A very close friend of mine loves "the day before you came" by ABBA. He says it is such a mysterious song because one does not know what happens on "the day you came" (check the brilliant lyrics here)! If this is the case, then Paco Rabanne pour homme 1987 ad works in reverse. It is "the day you came" and it lets us assume the day "before".
I am not talking philosophy, simply a lovely piece of advertising that starts with a man descending a colimacon stair, then a curtain unveils and we see a view from a window where someone is checking him departing into a courtyard. The man turns, blows a kiss in the air.
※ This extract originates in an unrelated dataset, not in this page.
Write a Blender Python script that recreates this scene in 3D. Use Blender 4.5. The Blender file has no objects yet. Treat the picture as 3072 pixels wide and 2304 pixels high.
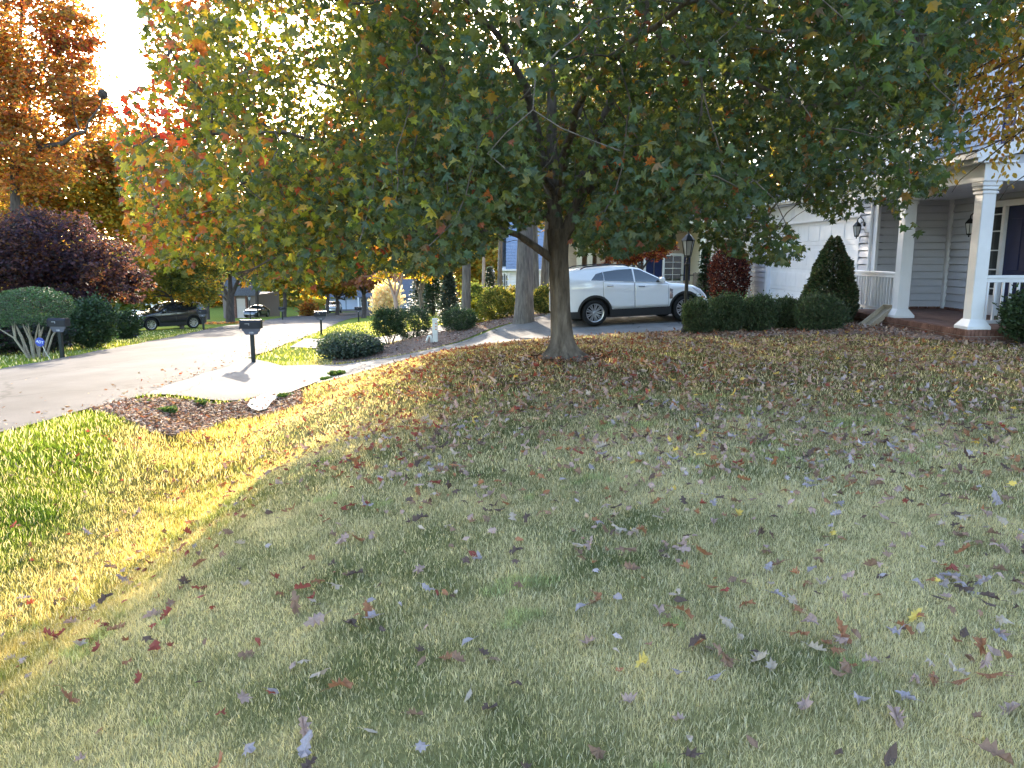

He is in full tuxedo, the bowtie still there (assumption: he did not get undressed, ergo, they were not intimate), and from there he goes in a happy-go-lucky walk in Paris, all chirpy, all sincere, kicking autumn leaves that had fallen, dancing with a chair of a cafe about to open, walking on the pont Louis-Philippe, and basically - not believing his luck with an unforced smile on his face (it is the assumption because he has found love, in a story just beginning).
What is wonderful in the ad, is that it lets you reconstruct the scenario you want about the day before. He is in tuxedo, and it is dawn - were they at the opera the night prior? Were they at a black-tie event? Were they engrossed in conversation so long that he forgot to untie his bowtie? Is it love?
As I said, the beauty of the ad is that it lets assume what you wish to assume about the earlier events, and this is what makes it so memorable. The day after you came indeed.